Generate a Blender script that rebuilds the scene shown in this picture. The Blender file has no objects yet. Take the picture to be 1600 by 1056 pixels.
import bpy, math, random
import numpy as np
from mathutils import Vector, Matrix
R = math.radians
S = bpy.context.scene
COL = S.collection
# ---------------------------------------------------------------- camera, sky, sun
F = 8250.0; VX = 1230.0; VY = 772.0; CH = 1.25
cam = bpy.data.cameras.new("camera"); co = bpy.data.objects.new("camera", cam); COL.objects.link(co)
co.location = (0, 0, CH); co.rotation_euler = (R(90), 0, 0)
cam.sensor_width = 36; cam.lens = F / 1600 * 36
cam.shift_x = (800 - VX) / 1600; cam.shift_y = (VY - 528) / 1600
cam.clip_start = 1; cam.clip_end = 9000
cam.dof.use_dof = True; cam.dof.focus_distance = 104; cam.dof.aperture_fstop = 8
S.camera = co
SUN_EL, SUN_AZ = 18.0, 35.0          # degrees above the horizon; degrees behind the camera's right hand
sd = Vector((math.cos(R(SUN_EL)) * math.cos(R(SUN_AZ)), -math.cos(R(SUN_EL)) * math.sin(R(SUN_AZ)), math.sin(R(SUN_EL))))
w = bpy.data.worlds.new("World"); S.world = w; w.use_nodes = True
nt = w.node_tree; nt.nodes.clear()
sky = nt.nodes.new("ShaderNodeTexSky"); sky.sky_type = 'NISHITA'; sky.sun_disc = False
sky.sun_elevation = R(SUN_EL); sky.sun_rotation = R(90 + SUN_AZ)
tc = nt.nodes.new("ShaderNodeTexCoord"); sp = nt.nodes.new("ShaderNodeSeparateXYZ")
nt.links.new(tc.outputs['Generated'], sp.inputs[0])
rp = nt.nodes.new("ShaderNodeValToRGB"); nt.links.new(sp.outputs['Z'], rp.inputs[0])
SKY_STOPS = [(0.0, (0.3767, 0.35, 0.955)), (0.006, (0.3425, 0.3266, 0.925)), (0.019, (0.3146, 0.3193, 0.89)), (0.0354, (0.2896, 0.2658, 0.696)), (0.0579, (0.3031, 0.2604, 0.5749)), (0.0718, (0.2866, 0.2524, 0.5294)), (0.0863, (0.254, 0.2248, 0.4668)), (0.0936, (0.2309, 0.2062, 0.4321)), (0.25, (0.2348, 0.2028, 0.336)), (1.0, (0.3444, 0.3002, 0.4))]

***

What needs to be done >> Once more, set down the full listing, verbatim.

Written solution >>
Generate a Blender script that rebuilds the scene shown in this picture. The Blender file has no objects yet. Take the picture to be 1600 by 1056 pixels.
import bpy, math, random
import numpy as np
from mathutils import Vector, Matrix
R = math.radians
S = bpy.context.scene
COL = S.collection
# ---------------------------------------------------------------- camera, sky, sun
F = 8250.0; VX = 1230.0; VY = 772.0; CH = 1.25
cam = bpy.data.cameras.new("camera"); co = bpy.data.objects.new("camera", cam); COL.objects.link(co)
co.location = (0, 0, CH); co.rotation_euler = (R(90), 0, 0)
cam.sensor_width = 36; cam.lens = F / 1600 * 36
cam.shift_x = (800 - VX) / 1600; cam.shift_y = (VY - 528) / 1600
cam.clip_start = 1; cam.clip_end = 9000
cam.dof.use_dof = True; cam.dof.focus_distance = 104; cam.dof.aperture_fstop = 8
S.camera = co
SUN_EL, SUN_AZ = 18.0, 35.0          # degrees above the horizon; degrees behind the camera's right hand
sd = Vector((math.cos(R(SUN_EL)) * math.cos(R(SUN_AZ)), -math.cos(R(SUN_EL)) * math.sin(R(SUN_AZ)), math.sin(R(SUN_EL))))
w = bpy.data.worlds.new("World"); S.world = w; w.use_nodes = True
nt = w.node_tree; nt.nodes.clear()
sky = nt.nodes.new("ShaderNodeTexSky"); sky.sky_type = 'NISHITA'; sky.sun_disc = False
sky.sun_elevation = R(SUN_EL); sky.sun_rotation = R(90 + SUN_AZ)
tc = nt.nodes.new("ShaderNodeTexCoord"); sp = nt.nodes.new("ShaderNodeSeparateXYZ")
nt.links.new(tc.outputs['Generated'], sp.inputs[0])
rp = nt.nodes.new("ShaderNodeValToRGB"); nt.links.new(sp.outputs['Z'], rp.inputs[0])
SKY_STOPS = [(0.0, (0.3767, 0.35, 0.955)), (0.006, (0.3425, 0.3266, 0.925)), (0.019, (0.3146, 0.3193, 0.89)), (0.0354, (0.2896, 0.2658, 0.696)), (0.0579, (0.3031, 0.2604, 0.5749)), (0.0718, (0.2866, 0.2524, 0.5294)), (0.0863, (0.254, 0.2248, 0.4668)), (0.0936, (0.2309, 0.2062, 0.4321)), (0.25, (0.2348, 0.2028, 0.336)), (1.0, (0.3444, 0.3002, 0.4))]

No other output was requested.